Do this -> Leave the pictures out, and output exactly the lines from the one containing "Write a Blender" through the one containing "cam.dof.aperture_fstop = 3.5".

=====

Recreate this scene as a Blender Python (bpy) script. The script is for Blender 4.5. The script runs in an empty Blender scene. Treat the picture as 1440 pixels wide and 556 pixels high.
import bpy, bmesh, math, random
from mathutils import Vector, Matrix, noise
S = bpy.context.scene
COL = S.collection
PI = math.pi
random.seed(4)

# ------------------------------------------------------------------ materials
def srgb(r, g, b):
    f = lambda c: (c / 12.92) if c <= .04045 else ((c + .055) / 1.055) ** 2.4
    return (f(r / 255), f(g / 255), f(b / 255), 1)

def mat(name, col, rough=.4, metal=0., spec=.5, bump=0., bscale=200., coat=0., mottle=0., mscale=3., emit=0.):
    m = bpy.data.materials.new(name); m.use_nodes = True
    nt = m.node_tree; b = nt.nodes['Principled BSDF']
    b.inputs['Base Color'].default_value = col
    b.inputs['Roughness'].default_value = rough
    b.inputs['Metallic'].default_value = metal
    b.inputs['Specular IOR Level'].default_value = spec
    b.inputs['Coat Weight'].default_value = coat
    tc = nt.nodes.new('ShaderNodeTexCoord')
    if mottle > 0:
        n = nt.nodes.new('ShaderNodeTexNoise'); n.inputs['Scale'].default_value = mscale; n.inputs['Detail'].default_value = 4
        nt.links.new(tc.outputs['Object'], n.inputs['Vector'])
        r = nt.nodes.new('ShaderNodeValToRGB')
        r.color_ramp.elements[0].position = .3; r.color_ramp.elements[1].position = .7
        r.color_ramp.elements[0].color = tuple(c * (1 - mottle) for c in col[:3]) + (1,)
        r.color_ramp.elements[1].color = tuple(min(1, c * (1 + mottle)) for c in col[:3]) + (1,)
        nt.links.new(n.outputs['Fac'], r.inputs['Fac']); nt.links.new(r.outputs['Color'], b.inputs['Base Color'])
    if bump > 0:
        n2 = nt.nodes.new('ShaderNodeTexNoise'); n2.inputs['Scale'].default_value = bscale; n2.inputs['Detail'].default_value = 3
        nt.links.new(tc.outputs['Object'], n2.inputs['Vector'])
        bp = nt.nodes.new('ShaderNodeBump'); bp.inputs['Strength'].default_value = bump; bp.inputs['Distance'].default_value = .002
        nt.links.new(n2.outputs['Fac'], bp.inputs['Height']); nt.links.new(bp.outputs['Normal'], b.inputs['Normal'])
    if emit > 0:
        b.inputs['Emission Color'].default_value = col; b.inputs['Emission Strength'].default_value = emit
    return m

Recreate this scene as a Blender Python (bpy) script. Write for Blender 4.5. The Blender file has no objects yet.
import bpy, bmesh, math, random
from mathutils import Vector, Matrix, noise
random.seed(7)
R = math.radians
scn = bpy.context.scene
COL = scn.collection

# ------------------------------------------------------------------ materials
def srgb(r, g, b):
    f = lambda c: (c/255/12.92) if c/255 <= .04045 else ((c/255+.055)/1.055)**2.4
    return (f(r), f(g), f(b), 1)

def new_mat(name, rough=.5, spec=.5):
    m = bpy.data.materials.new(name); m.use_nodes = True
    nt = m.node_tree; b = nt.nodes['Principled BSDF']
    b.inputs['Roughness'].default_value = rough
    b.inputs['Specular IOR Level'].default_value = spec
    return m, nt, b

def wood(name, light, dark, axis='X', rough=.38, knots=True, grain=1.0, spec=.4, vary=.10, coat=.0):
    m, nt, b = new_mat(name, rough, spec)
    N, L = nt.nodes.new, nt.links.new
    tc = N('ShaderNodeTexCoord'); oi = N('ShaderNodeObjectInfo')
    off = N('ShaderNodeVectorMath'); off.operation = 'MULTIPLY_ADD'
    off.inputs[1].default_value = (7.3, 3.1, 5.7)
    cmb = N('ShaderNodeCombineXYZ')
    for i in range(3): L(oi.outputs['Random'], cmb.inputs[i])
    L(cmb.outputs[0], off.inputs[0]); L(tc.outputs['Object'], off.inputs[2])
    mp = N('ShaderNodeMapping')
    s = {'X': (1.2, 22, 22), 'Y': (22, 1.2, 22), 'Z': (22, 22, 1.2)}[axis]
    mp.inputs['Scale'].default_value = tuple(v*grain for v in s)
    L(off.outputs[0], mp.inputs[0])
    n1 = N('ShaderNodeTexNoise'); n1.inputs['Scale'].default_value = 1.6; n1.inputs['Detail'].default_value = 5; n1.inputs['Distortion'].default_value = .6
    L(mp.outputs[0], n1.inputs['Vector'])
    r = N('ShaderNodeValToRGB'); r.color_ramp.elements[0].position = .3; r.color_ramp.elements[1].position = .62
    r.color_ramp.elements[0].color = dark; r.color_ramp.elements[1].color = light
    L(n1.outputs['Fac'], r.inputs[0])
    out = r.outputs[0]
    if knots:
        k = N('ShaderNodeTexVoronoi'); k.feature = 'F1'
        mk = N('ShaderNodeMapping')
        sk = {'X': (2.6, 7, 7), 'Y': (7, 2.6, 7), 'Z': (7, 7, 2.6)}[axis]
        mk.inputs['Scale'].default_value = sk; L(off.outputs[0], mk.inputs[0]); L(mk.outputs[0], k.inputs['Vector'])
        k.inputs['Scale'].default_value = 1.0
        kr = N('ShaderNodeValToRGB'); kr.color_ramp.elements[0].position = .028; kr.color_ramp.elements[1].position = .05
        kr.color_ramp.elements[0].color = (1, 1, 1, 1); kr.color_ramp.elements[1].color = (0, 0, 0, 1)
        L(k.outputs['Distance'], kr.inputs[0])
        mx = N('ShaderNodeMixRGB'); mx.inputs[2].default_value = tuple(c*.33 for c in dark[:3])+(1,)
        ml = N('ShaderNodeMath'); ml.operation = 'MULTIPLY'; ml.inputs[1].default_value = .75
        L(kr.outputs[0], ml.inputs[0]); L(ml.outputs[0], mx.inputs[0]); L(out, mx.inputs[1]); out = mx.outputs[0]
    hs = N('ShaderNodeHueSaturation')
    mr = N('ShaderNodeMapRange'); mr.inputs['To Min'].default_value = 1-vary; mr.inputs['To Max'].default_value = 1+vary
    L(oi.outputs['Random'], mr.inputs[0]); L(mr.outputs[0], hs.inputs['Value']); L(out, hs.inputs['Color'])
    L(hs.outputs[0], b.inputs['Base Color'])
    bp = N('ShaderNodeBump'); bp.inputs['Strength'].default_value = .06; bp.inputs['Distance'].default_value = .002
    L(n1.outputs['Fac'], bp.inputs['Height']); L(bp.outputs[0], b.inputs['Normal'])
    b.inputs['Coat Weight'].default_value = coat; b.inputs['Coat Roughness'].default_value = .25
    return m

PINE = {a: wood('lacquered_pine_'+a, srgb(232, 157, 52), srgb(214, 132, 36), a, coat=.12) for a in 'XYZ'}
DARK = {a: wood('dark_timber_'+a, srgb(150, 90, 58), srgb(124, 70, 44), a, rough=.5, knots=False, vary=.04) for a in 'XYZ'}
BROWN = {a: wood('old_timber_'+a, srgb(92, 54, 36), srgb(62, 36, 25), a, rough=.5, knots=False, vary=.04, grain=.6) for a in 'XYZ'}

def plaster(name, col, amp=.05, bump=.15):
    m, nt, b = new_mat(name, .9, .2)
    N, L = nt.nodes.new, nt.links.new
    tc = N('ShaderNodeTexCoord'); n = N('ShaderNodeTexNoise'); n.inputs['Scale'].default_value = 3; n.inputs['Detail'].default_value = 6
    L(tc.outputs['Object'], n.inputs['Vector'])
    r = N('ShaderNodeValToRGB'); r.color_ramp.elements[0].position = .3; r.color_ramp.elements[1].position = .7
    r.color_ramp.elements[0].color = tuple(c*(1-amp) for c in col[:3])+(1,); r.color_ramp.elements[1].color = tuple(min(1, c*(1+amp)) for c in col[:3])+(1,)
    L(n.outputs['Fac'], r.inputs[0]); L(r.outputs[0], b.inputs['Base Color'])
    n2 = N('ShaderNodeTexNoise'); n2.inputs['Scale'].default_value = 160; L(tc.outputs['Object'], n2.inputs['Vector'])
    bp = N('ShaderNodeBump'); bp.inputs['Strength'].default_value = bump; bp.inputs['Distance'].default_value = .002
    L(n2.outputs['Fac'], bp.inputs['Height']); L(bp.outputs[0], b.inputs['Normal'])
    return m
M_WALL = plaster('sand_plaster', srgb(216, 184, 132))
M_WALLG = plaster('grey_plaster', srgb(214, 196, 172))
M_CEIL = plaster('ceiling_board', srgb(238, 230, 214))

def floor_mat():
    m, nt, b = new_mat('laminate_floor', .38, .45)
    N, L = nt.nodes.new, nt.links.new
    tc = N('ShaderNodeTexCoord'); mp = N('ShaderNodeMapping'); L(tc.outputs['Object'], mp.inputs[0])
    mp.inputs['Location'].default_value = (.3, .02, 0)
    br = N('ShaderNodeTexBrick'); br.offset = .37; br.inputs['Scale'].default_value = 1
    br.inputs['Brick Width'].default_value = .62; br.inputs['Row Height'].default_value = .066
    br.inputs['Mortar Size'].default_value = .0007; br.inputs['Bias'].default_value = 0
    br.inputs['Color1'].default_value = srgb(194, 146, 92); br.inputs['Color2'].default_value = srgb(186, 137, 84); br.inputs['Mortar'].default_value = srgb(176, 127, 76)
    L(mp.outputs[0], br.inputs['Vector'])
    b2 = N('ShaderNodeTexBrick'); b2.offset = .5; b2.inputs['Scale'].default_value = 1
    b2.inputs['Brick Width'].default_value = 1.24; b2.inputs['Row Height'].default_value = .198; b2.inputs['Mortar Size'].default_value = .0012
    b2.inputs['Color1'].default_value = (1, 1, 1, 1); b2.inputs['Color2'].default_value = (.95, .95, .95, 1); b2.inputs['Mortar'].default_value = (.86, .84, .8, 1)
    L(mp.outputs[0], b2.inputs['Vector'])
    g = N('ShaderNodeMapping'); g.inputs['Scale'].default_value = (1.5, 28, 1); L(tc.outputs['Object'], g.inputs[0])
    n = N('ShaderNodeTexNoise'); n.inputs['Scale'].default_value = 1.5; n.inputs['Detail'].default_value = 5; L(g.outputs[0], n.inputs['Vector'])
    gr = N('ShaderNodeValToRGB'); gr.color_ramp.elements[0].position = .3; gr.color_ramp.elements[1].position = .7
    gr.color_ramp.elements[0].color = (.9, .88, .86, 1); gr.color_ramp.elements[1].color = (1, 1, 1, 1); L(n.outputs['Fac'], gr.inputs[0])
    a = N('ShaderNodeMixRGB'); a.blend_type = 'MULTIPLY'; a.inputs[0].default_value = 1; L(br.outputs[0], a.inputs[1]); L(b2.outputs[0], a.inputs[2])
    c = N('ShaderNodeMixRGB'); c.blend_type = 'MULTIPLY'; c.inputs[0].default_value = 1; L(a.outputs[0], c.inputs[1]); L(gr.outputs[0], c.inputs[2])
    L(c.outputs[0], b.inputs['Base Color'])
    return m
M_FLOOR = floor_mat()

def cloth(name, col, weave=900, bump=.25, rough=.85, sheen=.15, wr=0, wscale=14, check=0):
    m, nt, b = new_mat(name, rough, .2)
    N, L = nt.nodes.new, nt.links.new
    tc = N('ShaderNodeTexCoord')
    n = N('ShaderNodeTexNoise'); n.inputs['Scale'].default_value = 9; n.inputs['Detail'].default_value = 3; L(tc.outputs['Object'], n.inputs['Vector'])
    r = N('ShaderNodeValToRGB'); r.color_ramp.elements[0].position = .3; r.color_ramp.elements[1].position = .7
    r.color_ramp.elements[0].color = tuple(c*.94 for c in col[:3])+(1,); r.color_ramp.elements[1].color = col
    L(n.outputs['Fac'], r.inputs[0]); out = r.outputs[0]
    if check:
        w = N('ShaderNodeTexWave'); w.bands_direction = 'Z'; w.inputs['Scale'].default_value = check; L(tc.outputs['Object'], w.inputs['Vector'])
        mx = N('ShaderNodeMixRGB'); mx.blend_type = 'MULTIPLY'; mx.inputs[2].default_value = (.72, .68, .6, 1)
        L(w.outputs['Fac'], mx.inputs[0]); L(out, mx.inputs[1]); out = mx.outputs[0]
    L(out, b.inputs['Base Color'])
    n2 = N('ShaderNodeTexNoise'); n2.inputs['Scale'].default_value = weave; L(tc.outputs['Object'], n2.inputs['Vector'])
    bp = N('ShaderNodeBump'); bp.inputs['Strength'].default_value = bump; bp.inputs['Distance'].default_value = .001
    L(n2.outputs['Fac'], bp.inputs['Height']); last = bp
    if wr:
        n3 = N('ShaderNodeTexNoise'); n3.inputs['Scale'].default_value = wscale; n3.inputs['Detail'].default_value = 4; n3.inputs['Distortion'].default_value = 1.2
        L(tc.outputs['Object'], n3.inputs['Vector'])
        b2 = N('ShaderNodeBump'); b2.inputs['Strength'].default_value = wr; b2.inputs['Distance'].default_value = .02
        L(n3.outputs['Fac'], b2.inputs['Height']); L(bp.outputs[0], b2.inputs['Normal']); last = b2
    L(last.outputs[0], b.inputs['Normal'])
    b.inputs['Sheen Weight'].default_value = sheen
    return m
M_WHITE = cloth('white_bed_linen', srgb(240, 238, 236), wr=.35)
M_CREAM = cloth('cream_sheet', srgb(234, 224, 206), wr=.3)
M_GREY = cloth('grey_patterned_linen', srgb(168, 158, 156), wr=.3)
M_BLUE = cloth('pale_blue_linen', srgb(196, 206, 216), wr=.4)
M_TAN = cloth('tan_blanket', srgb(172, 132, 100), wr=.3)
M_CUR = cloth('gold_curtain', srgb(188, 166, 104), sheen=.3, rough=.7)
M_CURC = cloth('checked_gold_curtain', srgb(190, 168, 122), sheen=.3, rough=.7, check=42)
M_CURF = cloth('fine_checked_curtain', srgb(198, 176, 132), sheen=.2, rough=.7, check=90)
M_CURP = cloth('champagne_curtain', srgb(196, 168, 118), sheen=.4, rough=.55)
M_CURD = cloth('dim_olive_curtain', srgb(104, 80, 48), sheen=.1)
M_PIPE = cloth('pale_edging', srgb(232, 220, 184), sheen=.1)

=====

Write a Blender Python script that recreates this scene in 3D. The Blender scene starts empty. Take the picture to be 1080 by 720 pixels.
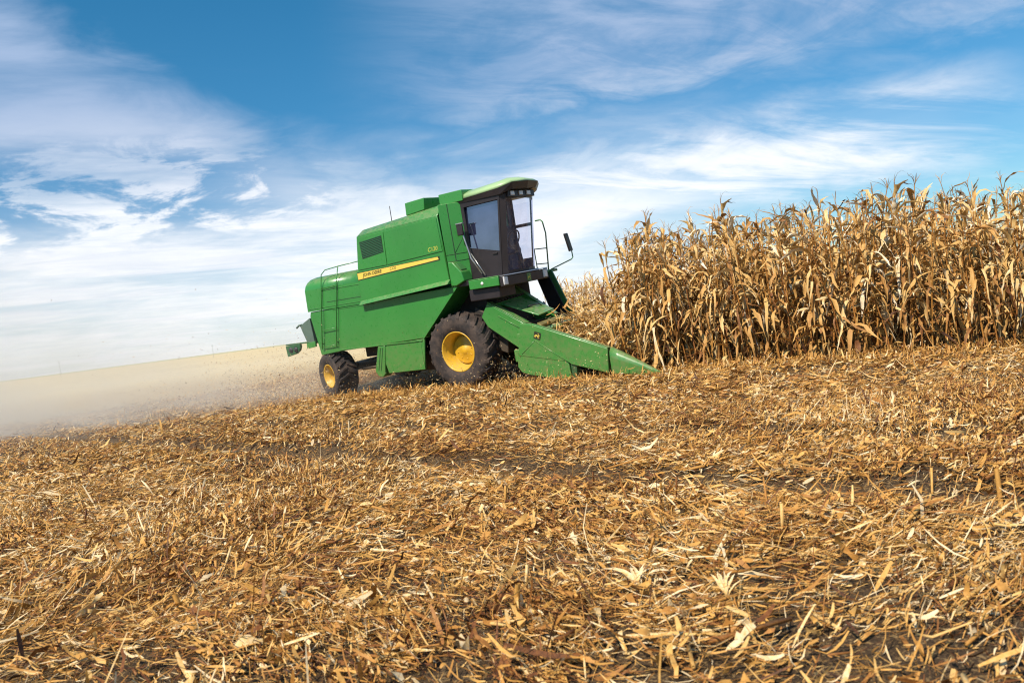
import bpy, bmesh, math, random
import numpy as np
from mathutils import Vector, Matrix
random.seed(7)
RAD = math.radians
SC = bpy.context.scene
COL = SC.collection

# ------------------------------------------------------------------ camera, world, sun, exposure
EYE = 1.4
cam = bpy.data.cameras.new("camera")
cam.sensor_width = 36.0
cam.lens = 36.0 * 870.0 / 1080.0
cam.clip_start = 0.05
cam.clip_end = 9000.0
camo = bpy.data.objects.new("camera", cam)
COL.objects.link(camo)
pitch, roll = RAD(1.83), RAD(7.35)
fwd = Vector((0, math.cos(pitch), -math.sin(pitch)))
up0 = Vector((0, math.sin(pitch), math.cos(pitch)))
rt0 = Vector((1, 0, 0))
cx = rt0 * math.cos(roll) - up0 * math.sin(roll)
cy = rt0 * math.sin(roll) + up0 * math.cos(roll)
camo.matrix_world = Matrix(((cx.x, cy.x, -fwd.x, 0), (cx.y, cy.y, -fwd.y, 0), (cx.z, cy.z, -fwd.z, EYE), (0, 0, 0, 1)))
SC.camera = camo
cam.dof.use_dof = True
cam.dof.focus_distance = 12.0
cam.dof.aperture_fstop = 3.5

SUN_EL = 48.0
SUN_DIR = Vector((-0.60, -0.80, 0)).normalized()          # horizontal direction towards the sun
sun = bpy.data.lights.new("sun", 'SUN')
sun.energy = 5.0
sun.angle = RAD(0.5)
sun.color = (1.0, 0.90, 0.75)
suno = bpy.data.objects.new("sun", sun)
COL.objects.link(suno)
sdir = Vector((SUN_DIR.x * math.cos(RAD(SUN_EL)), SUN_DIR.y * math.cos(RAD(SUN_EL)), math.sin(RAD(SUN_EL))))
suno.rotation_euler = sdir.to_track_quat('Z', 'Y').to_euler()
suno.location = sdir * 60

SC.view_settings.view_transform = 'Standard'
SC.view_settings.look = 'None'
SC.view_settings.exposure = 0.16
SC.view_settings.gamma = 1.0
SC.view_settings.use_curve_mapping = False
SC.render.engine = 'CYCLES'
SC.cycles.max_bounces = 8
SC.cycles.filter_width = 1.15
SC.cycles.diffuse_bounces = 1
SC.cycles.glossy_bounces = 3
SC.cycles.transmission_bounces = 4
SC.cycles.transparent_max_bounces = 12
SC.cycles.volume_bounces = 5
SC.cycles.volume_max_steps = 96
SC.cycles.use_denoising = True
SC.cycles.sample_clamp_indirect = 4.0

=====

Written solution ->
Write a Blender Python script that recreates this scene in 3D. The Blender scene starts empty. Take the picture to be 1080 by 720 pixels.
import bpy, bmesh, math, random
import numpy as np
from mathutils import Vector, Matrix
random.seed(7)
RAD = math.radians
SC = bpy.context.scene
COL = SC.collection

# ------------------------------------------------------------------ camera, world, sun, exposure
EYE = 1.4
cam = bpy.data.cameras.new("camera")
cam.sensor_width = 36.0
cam.lens = 36.0 * 870.0 / 1080.0
cam.clip_start = 0.05
cam.clip_end = 9000.0
camo = bpy.data.objects.new("camera", cam)
COL.objects.link(camo)
pitch, roll = RAD(1.83), RAD(7.35)
fwd = Vector((0, math.cos(pitch), -math.sin(pitch)))
up0 = Vector((0, math.sin(pitch), math.cos(pitch)))
rt0 = Vector((1, 0, 0))
cx = rt0 * math.cos(roll) - up0 * math.sin(roll)
cy = rt0 * math.sin(roll) + up0 * math.cos(roll)
camo.matrix_world = Matrix(((cx.x, cy.x, -fwd.x, 0), (cx.y, cy.y, -fwd.y, 0), (cx.z, cy.z, -fwd.z, EYE), (0, 0, 0, 1)))
SC.camera = camo
cam.dof.use_dof = True
cam.dof.focus_distance = 12.0
cam.dof.aperture_fstop = 3.5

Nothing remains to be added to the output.